I have a suspicion that the surprise no one sees coming in this election will not be what happens inside the small, cramped circle where politicians and political parties live, but what happens when the voiceless millions of the moderate, progressive centre outside that circle demand to be heard. If you want to see what can happen when they do, look at what is happening now with Macron’s En Marche! movement in France.

It is worth examining for a moment what May actually said this week when she announced a general election.

Theresa May denies early general election is about seeking a 'blank cheque' from voters

An election was needed for the country, she claimed.

Why? We have a perfectly good Parliament with two years to run, doing its job scrutinising legislation which will affect our lives for years to come. We all know that May didn’t want Parliament to get involved at all, until the Supreme Court told her she had to. Now she wants an election which will give her a Parliament whose Tory majority is so big she can simply ignore it. Theresa May was prevented by the courts from bypassing Parliament. Now she wants to make it her poodle.

An election was needed to unite the nation, she said.

Some cheek! Coming from a Prime Minister who inherited a divided country and, with every act and word since, has widened the divisions further.

It was she who, in her first speeches as PM, laid into the supposed “liberal elite” who voted Remain; she who said that those who thought themselves citizens of the world were citizens of nowhere; she who chose the most extreme and brutal form of Brexit which puts our country on the edge of the cliff and as far away from Europe as possible; she who, instead of trying to reach out to the 48 per cent who lost, then encouraged a campaign of insult to anyone who dared to raise their heads above the parapet and argue for a more moderate approach; she who has presided over a frightening rise in hate crime in Britain: she who, by moving her party lock, stock and barrel on to policy positions indistinguishable from Ukip (like grammar schools), has widened the divisions in British politics and left those of the moderate centre more voiceless and scattered than ever before in my political lifetime.

We do badly need a more united Britain. But those who believe that giving Theresa May’s Tories a bigger majority is the way to do it are indulging in the triumph of hope over our recent bitter experience of what she and they stand for.

Lastly, Theresa May claimed that an election would strengthen her hand in the coming EU negotiations. But the real reason is somewhat different. She knows perfectly well that there are very painful Brexit times ahead. She wants to get an election in before this happens so she can simply ignore the pain when it does happen – and reject any claim that she should consult anyone beyond her narrow circle about the final deal she reaches.

This election may seem like an exercise in democracy today – but it’s actually about giving Theresa May the means to ignore democracy tomorrow.

Nevertheless, now we have an election, like it or not. In which case, we Lib Dems say: bring it on!

We are ready for the fight and confident that, with civilised liberal values like tolerance, respect for others, moderation and the habit of compromise more at risk than ever before in my lifetime, this is a battle worth fighting and one we will relish.

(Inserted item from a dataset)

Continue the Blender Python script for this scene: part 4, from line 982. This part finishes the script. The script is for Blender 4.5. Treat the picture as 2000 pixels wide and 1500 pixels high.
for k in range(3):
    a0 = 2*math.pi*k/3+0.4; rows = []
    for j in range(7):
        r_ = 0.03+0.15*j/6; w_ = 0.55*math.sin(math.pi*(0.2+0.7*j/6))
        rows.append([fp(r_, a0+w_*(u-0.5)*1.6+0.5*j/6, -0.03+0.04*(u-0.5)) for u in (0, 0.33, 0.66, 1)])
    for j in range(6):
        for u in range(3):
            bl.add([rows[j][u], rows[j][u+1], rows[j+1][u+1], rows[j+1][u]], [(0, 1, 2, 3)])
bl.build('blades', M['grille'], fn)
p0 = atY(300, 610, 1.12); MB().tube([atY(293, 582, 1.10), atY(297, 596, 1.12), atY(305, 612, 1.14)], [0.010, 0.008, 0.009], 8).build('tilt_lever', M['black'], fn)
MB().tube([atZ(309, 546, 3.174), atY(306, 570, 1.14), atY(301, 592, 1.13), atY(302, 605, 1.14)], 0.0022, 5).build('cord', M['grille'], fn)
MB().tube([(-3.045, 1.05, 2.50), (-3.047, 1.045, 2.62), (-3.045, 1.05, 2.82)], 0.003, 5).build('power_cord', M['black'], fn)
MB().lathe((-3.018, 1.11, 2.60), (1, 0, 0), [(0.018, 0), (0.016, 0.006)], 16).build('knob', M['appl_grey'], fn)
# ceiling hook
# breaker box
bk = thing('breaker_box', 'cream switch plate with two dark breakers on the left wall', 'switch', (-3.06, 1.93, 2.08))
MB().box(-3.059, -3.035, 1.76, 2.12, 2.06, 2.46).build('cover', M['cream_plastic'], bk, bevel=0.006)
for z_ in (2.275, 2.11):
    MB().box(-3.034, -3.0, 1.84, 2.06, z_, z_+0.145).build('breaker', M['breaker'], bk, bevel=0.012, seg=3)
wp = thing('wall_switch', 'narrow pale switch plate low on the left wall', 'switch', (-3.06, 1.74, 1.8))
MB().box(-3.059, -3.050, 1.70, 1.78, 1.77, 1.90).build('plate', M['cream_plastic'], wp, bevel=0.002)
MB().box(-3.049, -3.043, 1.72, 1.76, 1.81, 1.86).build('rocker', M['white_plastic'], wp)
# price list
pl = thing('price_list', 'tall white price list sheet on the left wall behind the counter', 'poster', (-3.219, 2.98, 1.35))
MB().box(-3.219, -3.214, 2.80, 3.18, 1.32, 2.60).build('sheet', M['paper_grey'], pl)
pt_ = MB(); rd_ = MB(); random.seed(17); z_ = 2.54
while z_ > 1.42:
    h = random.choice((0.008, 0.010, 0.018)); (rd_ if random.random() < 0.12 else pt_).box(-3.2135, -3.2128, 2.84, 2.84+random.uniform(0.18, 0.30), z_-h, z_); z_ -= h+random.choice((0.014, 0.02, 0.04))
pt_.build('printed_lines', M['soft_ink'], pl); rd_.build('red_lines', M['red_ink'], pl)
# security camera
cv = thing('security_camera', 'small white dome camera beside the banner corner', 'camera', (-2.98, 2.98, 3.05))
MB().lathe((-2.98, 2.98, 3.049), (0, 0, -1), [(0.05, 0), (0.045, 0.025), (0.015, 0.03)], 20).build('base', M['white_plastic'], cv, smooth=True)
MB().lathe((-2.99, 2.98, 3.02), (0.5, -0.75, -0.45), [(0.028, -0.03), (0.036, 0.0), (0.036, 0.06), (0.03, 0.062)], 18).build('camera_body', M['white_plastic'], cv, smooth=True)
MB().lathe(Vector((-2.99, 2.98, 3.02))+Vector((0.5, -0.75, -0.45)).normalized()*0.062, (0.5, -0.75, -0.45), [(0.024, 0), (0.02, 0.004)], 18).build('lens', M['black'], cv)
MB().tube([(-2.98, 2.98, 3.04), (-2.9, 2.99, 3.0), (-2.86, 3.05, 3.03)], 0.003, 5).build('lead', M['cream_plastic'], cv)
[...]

We are inspired too by the thousands who have now come to join us. Our membership has doubled since the referendum, and it leapt by more than 1,000 in the hours after Theresa May’s announcement. And we are winning in the ballot box too, in by-elections both parliamentary and local.

Having had to eat my hat last time (for the record, I have eaten five), I am not in the business of making predictions. So instead I will make an appeal to my party. This is not the time for tribalism. I believe we can achieve great successes in the next weeks. But while Lib Dem victories are necessary for a fairer Britain, they are not sufficient.

The historic task before us is to be the catalyst for a political force capable of being a real opposition to the Tories. Labour cannot do that. And we cannot do it alone.

It’s time to reach out beyond our tribal barriers and build a wider progressive movement which can oppose and in time replace the Tories by giving a voice to the new voiceless in Britain – the thousands in politics and the millions beyond it who believe in the values of tolerance, internationalism, diversity and partnership, and do not believe these can be delivered by a divisive Tory Prime Minister with a bigger majority.

If we Lib Dems see that as our vision, we can turn what will be a good election into great one – perhaps, indeed, a historic one.